Hoe groot het verschil tussen beiden ook is, het einddoel is hetzelfde: de rauwe realiteit even opzij schuiven, om de lezer een moment van vrijblijvendheid te gunnen. In die zin heeft Demets in Guido Gezelle, zowel als docent, dichter en natuurliefhebber – een dankbare metgezel gevonden. Een katholiek tot in het diepste van zijn ziel. Vandaar wellicht de keuze om de mens in ‘De schaamsoort’ in zijn meest kwetsbare vorm te etaleren, hem te koppelen aan de zeven hoofdzonden: hoogmoed, lust, traagheid, woede, onmatigheid, afgunst en hebzucht.
Het bevestigt de theorie dat poëzie veel meer met denken dan met voelen heeft te maken.
De dichter die zich afvraagt waar hij vandaan komt en met ‘Ons bestaan moeten we ten overstaan/van iedereen verantwoorden/Maar hoe?’, op zoek is naar een stem.

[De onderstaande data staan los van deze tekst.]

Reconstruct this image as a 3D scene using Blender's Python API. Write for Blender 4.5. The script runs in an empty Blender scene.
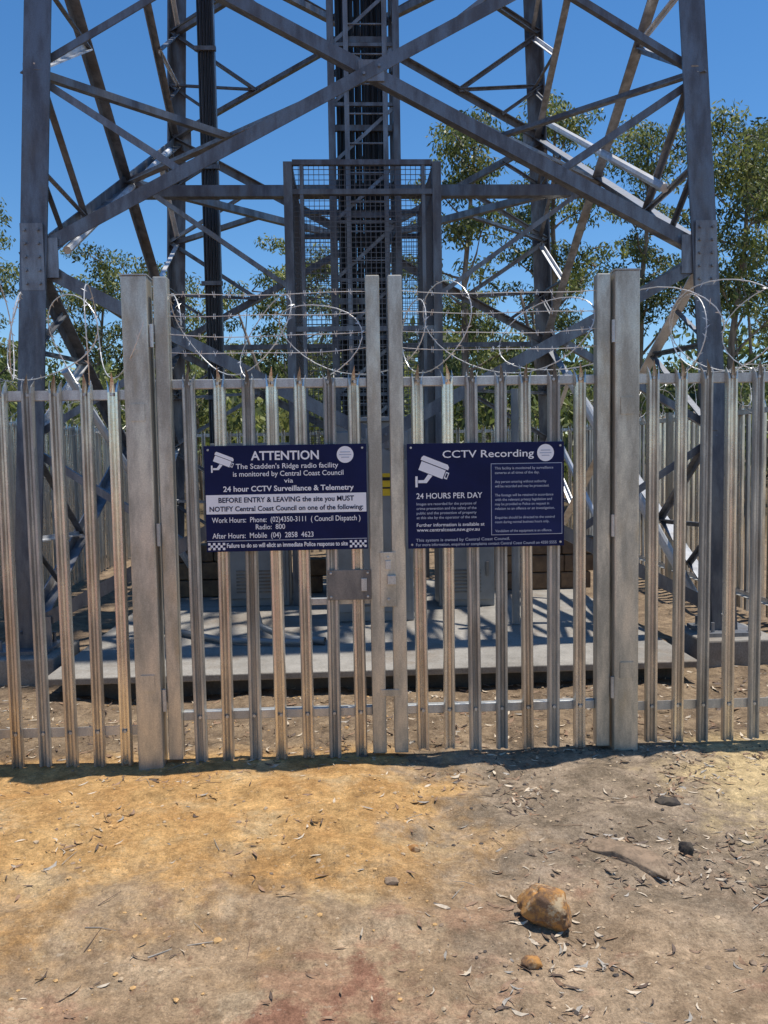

Beelden uit een vervolgen tijd laat passeren – ‘ik wil door het vuil van vroeger kijken’, om in ‘Luxuria’ (lust), een nieuwe weliswaar nog compleet analoge wereld te betreden. Een met chroom nog op de wieldoppen van auto’s, diaprojectors en platenspelers, maar evenzeer een wereld van jeugdig engagement en protest.

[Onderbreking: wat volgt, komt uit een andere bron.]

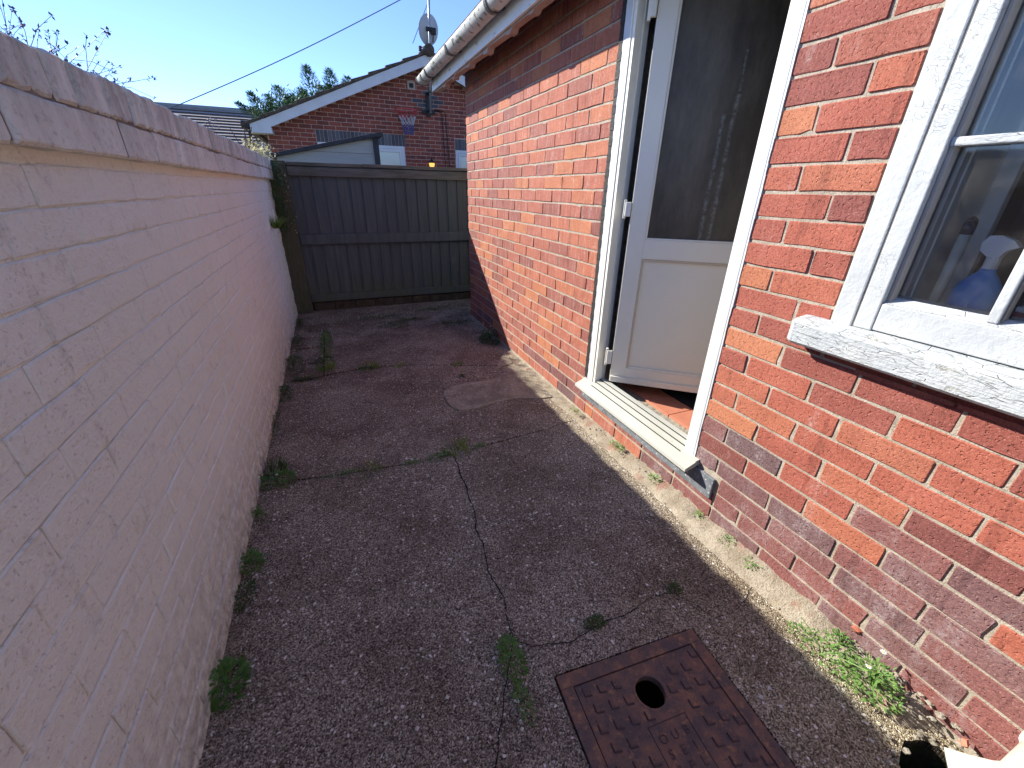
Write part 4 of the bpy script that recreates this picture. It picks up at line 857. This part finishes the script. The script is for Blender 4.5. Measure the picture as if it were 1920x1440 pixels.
# hoop
hp = thing('basketball_hoop', (1.79, GY, 2.6), 'red basketball hoop with a white and blue net on the gable', 'hoop')
hx, hy, hz, hr = 1.79, GY - .27, 2.735, .215
mb = MB(); mb.tube([(hx + hr * math.cos(2 * math.pi * k / 28), hy + hr * math.sin(2 * math.pi * k / 28), hz) for k in range(29)], .012, 6, False); mb.build('rim', 'redpaint', hp, smooth=True)
mb = MB(); mb.box(hx - .10, hx + .03, GY - .04, GY - .012, 2.59, 2.70); mb.tube([(hx - hr, hy, hz), (hx - .06, GY - .03, 2.62)], .006, 5); mb.tube([(hx + hr, hy, hz), (hx + .02, GY - .03, 2.62)], .006, 5); mb.build('mounting_plate', 'redpaint', hp)
mb = MB(); lv = [(.205, hz - .01, 0), (.17, 2.63, 0), (.13, 2.54, 1), (.115, 2.48, 1), (.105, 2.42, 2), (.10, 2.36, 2), (.095, 2.31, 2)]
for i in range(len(lv) - 1):
    for k in range(12):
        for s_ in (-1, 1):
            a0 = math.pi * 2 * (k + .5 * (i % 2)) / 12; a1 = a0 + s_ * math.pi / 12; r0, z0, _ = lv[i]; r1, z1, c_ = lv[i + 1]
            mb.tube([(hx + .02 + r0 * math.cos(a0), hy + r0 * math.sin(a0), z0), (hx + .02 + r1 * math.cos(a1), hy + r1 * math.sin(a1), z1)], .0055 if c_ else .004, 4, False, c_)
mb.build('net', ['redpaint', 'netwhite', 'netblue'], hp)
# lantern
la = thing('wall_lantern', (2.29, GY - .1, 1.70), 'small black wall lantern glowing yellow on the neighbour house', 'lantern')
lc = (2.285, GY - .16, 1.72); mb = MB(); lathe(mb, lc, [(.045, 0), (.058, .04), (.062, .085)], 6); mb.build('lamp_glass', 'glow', la)
mb = MB(); lathe(mb, (lc[0], lc[1], lc[2] + .086), [(.078, 0), (.06, .03), (.02, .065), (.012, .10), (.002, .11)], 6); mb.box(lc[0] - .015, lc[0] + .015, lc[1], GY - .012, lc[2] - .03, lc[2] - .01); lathe(mb, (lc[0], lc[1], lc[2] - .03), [(.02, 0), (.05, .029)], 6); mb.build('lamp_cap', 'blackplastic', la)
for i, (xa, xb, xc) in enumerate(((2.45, 2.60, 2.655), (2.45, 2.68, 2.755))):
    mb = MB(); mb.tube([(2.33, GY - .03, 2.775), (xa, GY - .022, 2.80 + .02 * i), (xb - .03, GY - .022, 2.79 + .02 * i), (xb, GY - .022, 2.74), (xb, GY - .022, 2.55), (xc, GY - .022, 1.2)], .008, 5)
    tag(mb.build('cable', 'blackplastic'), ['inner black cable running down the neighbour gable', 'outer black cable running down the neighbour gable'][i], 'cable')
# far tiled roof
fr_ = thing('tiled_house', (-6, 26, 0), 'distant house with pale sunlit tiled roof behind the garden wall', 'house')
ry, rzz, ey, ez = 27.0, 4.50, 22.6, 2.1
box('wall', -12, .5, 23.2, 31, -.03, 2.3, 'brick_gable', fr_)
n = 17
for i in range(n):
    t0, t1 = i / n, (i + 1) / n; y0 = ey + (ry - ey) * t0; y1 = ey + (ry - ey) * t1; z0 = ez + (rzz - ez) * t0; z1 = ez + (rzz - ez) * t1
    mb = MB(); mb.box(-13, 1.0, y0, y1 + .06, z0, z0 + .01); mb.add([(-13, y0, z0 + .01), (1, y0, z0 + .01), (1, y0 - .015, z0 + .075), (-13, y0 - .015, z0 + .075), (-13, y1 + .02, z1 + .028), (1, y1 + .02, z1 + .028)], [(3, 2, 5, 4)], 0); mb.add([(-13, y0, z0 - .03), (1, y0, z0 - .03), (1, y0 - .015, z0 + .075), (-13, y0 - .015, z0 + .075)], [(0, 1, 2, 3)], 1); mb.build('tile_course', ['paletile', 'rooftile'], fr_)
mb = MB(); mb.tube([(-13, ry, rzz + .04), (1, ry, rzz + .04)], .13, 8); mb.build('ridge_tile', 'concpost', fr_, smooth=True); 
mb = MB(); mb.add([(-13, ry, rzz), (1, ry, rzz), (1, 31.4, 2.1), (-13, 31.4, 2.1)], [(0, 1, 2, 3)]); mb.build('rear_slope', 'rooftile', fr_)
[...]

‘De zomertijd toen pas ingevoerd, of een intercity
werd gekaapt door negen gewapenden.
De jeugd die zich keerde tegen alle geweld
in Vietnam en Noord-Ierland raakte slaags.
We kunnen niet, zeiden ze,
bij de anderen fouten hekelen
en zuiverheid blijven eisen.’
Niet toevallig koos hij een citaat van J.Derrida (Ce qu’on ne peut pas dire, il ne faut surtout pas le taire, mais l’écrire) om de cyclus ‘Ira’ (woede) in te leiden. Gedichten waarin de schooljaren worden belicht, met in het laatste gedicht een aanklacht tegen het kindermisbruik in diverse instellingen van de Belgische katholieke Kerk: ‘Een bloem moest ik voor hem zijn,/een bloem bloedend. Bladverlies.’
Er valt echter nog zo veel meer te lezen in ‘De schaamsoort’: een duidelijk protest tegen de bouwwoede, de verloedering van de natuur, ja zelfs een verwijzing naar de ‘Reuzegommers’ – ‘Ze bekenden geen kleur. Ze hadden alles opgeruimd/ om de ouders de aanblik van het vuil in zijn kamer te besparen.’ – wordt niet geschuwd.
Wat Demets doet in zijn briefgedichten naar Gezelle is op een poëtische, maar daarom niet minder diepzinnige manier reflecteren over dit tijdsgewricht. Nooit eerder liet hij als dichter zo dicht op zijn huid zitten, stelde hij zich zo kwetsbaar op. ‘De schaamsoort’ is dan ook Demets op zijn best.